My uncle committed suicide at age 40 - he shot himself in the head as his kids stood outside the house waiting for the school bus, and his wife threw herself against the bathroom door screaming and begging him to let her in so they could talk.
My family has dealt with this tragedy in various ways. My aunt will probably never recover emotionally. My cousins seem to have managed to work through the issues, but their family dynamics will never be the same.
Overall, most of our family came to this conclusion, which I think applies to most suicide situations:
My uncle was certainly not "in his right mind." He definitely needed outside help, which he did not seek or receive, in spite of the pleading from his family over the course of the year or so leading up to this. But can we blame him for not getting help? I don't think so. Emotionally ill people don't often make logical decisions.
Can we blame his wife and kids, or larger circle of friends and family? I don't think so. Short of committing someone (which is not an easy thing to do), you just can't expect to be able to control every thought or action of a person who is suffering from emotional or mental illness.

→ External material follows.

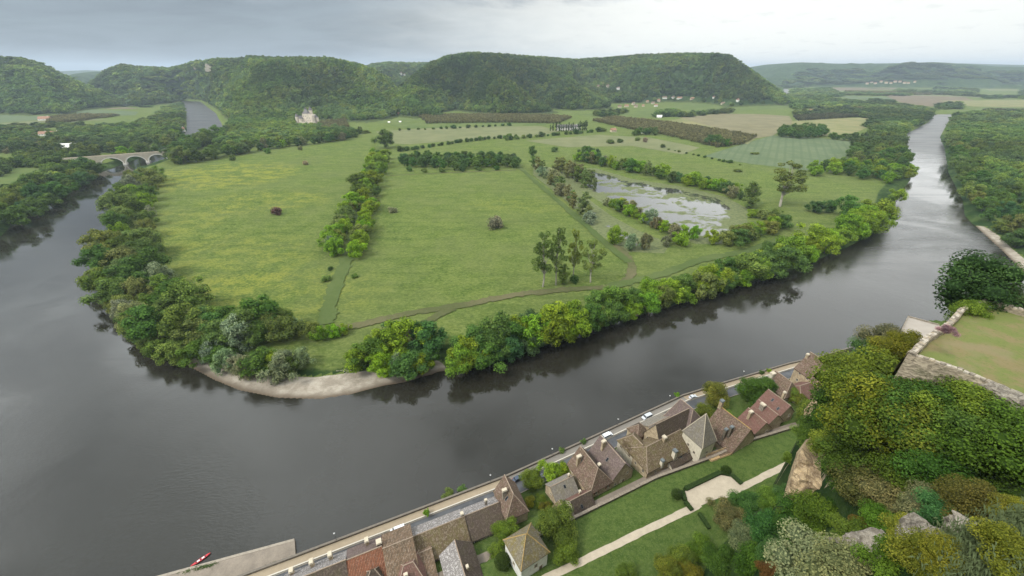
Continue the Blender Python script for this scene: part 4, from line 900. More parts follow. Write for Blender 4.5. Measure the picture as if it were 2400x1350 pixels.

From a theological perspective, I believe that God has great pity and mercy on anyone who would be so distraught and hopeless that they would take their own life. I definitely do not agree with the old school belief that suicide condemns one to hell, because it is a sin we can't ask forgiveness of. I don't believe that God is legalistic like that. I believe He knows our hearts, our fears, our griefs and sorrows - and I believe that He is more holy and just and merciful than we can comprehend.
I feel one hundred percent at peace with the concept of putting our loved ones in God's hands and allowing Him to exercise His perfect holiness and mercy on them. He loves them more than we ever could.